Es por ello que Sinaloa se ha estancado en sus exportaciones a Estados Unidos. Antes del TLCAN envió 704 mil toneladas al extranjero y en el ciclo 2004/05 fueron 717 mil, o sea, la estrella en la exportación de productos, frutas y hortalizas, no ha ganado nada con el libre comercio.

En cuanto a competitividad, sabemos que la economía mexicana en su conjunto ocupa el lugar 55 de 80 países, y en el caso del agro los niveles de competitividad (que consideran conocimiento, productividad laboral, valor agregado) se han mantenido constantes y deprimidos desde la firma del TLCAN. De hecho, la capacidad de competencia internacional fue perdida por el agro mexicano desde finales de los años 70, cuando ya venían en picada.

¿Qué decir de las condiciones sociales? Datos de la Secretaría del Trabajo y Previsión Social muestran que en 1991 el número de productores y trabajadores en el campo era de 9 millones 943 mil personas (de ellos 5 millones 527 mil eran trabajadores); para 2006 el total cayó en ¡50 por ciento!, a 4 millones 960 mil (2 millones 728 mil de los cuales son trabajadores).

Es evidente que los ingresos cayeron. Una gráfica armada con los precios al productor de maíz con Procampo incluido, de 1980 a 2006, parece un tobogán, con la salvedad de una recuperación en 2006 (por el repunte internacional de cotizaciones del grano). En 1993 estos precios sumaban casi 800 pesos por tonelada (con precios de 1994); en 2005 rondaron los 470 y en 2006, casi alcanzaron los 600.

Los términos de intercambio muestran el porqué de la depreciación del maíz y evidencian también que el consumidor no se ha beneficiado.

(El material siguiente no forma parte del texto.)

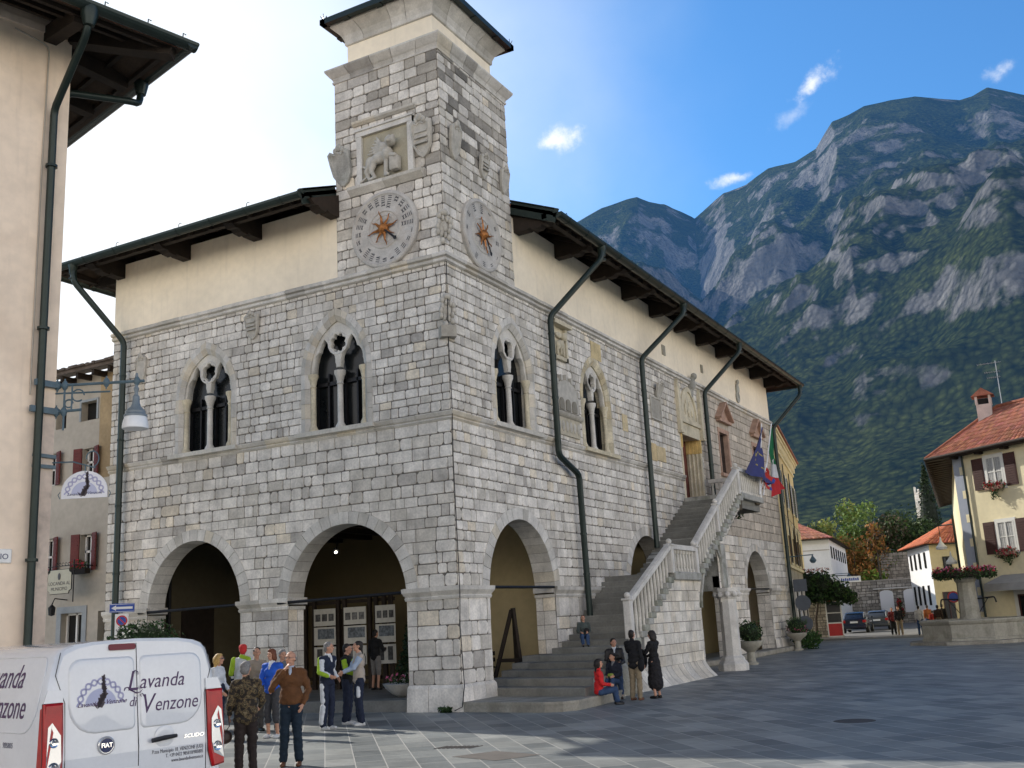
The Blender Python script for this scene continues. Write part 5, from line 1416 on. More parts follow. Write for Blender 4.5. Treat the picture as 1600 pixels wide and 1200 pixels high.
for k in (2, 3, 4, 5, 9, 10):
    a, b, c, d = openI[k]
    for s in (-1, 1):
        x = a-.02 if s < 0 else c+.02; mb = MB(); ang = .35 if s > 0 else .15
        p = FI((x, b-.02, .03)); e2 = V((s*math.cos(ang), -math.sin(ang), 0)); w_ = .36
        mb.beam(p+e2*w_/2+UP*(d-b)/2-UP*0, p+e2*w_/2+UP*((d-b)/2+.001), .1, .1) if False else None
        X2 = Fr(p, e2, V((0, 0, 1)).cross(e2)); mb.X = X2; mb.box((0, 0, -.02), (w_, d-b+.04, .02))
        for i in range(9): mb.box((.05, .08+i*(d-b)/9.5, -.035), (w_-.05, .08+i*(d-b)/9.5+.05, .035))
        mb.build('shutter', M_shutter, inn)
mb = MB(FI)
for (a, b, c, d), t in ((openI[6], .22), (openI[0], .08)):
    mb.box((a-t, b, .0), (a, d+t, .04)); mb.box((c, b, .0), (c+t, d+t, .04)); mb.box((a, d, .0), (c, d+t, .04))
mb.build('door_surround', mat('grey_stone_surround', (.33, .35, .36), .85, .1, 3), inn)
mb = MB(FI); 
z0, z1 = 11.35, 13.2
mb.add([(-27.5, z0, .7), (-13.0, z0, .7), (-13.0, z1, -4.5), (-27.5, z1, -4.5), (-27.5, z0+.12, .7), (-13.0, z0+.12, .7), (-13.0, z1+.12, -4.5), (-27.5, z1+.12, -4.5)], [(0, 1, 2, 3), (4, 5, 6, 7), (0, 1, 5, 4), (1, 2, 6, 5)])
M_oldt = mat('old_grey_tiles', (.13, .10, .08), .9, .3, 4, .01, 12)
mb.build('roof', M_oldt, inn)
for i in range(18):
    mb = MB(FI); mb.box((-27+i*.8, 11.15, -.1), (-26.88+i*.8, 11.34, .6)); mb.build('rafter', M_wood, inn)
rr_ = random.Random(3)
mb = MB(FI)
for i in range(34): mb.box((-19+i*.17, z0+.12, .62), (-18.86+i*.17, z0+.17+rr_.uniform(0, .05), .8+rr_.uniform(-.05, .03)))
mb.build('eave_tiles', M_oldt, inn)
# flower box
def leaves(mb, c, rad, n, size, cols, rnd, flat=0, shell=.0):
    for _ in range(n):
        while True:
            p = V((rnd.uniform(-1, 1), rnd.uniform(-1, 1), rnd.uniform(-1, 1)))
            if p.length <= 1 and p.length >= shell: break
        k_ = 1+.42*noise.noise(V((p.x*2.1+c[0], p.y*2.1+c[1], p.z*2.1+c[2]))) if n > 250 else 1
        q = V((c[0]+p.x*rad[0]*k_, c[1]+p.y*rad[1]*k_, c[2]+p.z*rad[2]*k_))
        a = V((rnd.gauss(0, 1), rnd.gauss(0, 1), rnd.gauss(0, 1)*(.5 if flat else 1))).normalized(); b = a.cross(V((rnd.gauss(0, 1), rnd.gauss(0, 1), rnd.gauss(0, 1)))).normalized()
        s = size*rnd.uniform(.6, 1.4); k = rnd.choice(cols); v = rnd.uniform(.7, 1.25)*(.75+.35*(p.z+1)/2)
        mb.add([q-a*s, q-b*s*.45, q+a*s, q+b*s*.45], [(0, 1, 2, 3)], (k[0]*v, k[1]*v, k[2]*v))
M_leaf = mat('leaf_surfaces', (1, 1, 1), .65, .1, 3, spec=.25)
GR = [(.045, .085, .03), (.03, .06, .02), (.06, .11, .035)]; RED = [(.5, .03, .03), (.42, .02, .05)]; PINK = [(.55, .12, .25), (.6, .2, .3)]
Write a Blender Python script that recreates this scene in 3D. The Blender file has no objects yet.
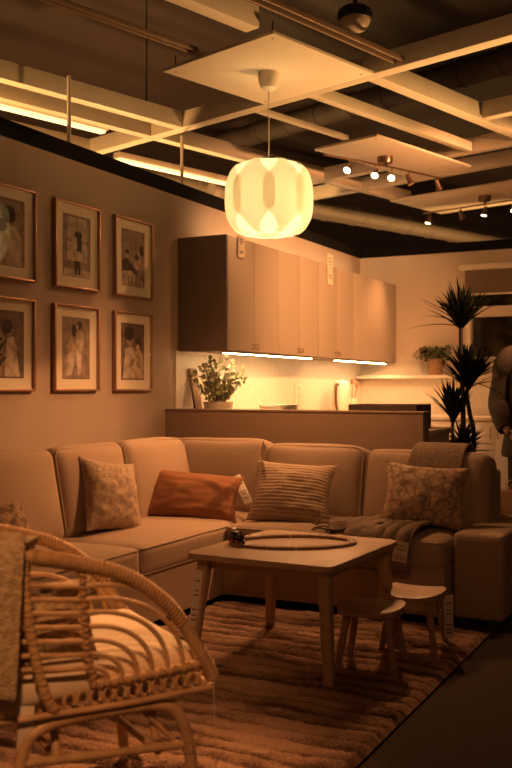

Entre enero de 1994 y el 31 de diciembre de 2006, el precio al productor del cereal se elevó en 277 por ciento y el ingreso agrícola en general creció en 334 por ciento; en contraste, el costo de insumos para el campo se encareció en 450 por ciento y el precio de la tortilla subió en 739 por ciento. ¿Dónde quedaron los alimentos baratos para el pueblo?

Como colofón, y para sustentar la idea de que fue infructuosa –o ¿deliberadamente malintencionada?– la negociación de “protecciones” para productos estratégicos, simplemente mencionamos que las importaciones “extra cupo” que autorizó el gobierno federal entre 1994 y 2006 entraron libres de arancel (contraviniendo lo negociado) y con ello la pérdida fiscal acumulada suma más de 2 mil 972 millones de dólares sólo en el caso del maíz (alrededor de dos años del presupuesto de Procampo, el principal programa de apoyos al agro en México).

Ante la situación descrita, es urgente que la política agrícola (Secretaría de Agricultura) y la de apertura a ultranza (Secretaría de Economía) se reformen radicalmente: lo que México y su campo necesitan es un cambio de paradigma: en vez de fomentar las exportaciones, deben instrumentarse mecanismos de control de las importaciones efectivos y políticas de fomento incluyentes que estimulen la producción y el consumo locales, para ahorrar costos y horas de transporte que podrían hacer frente al problema de los altos precios de los energéticos y ante el cambio climático; además, se fomentaría la creación de empleos.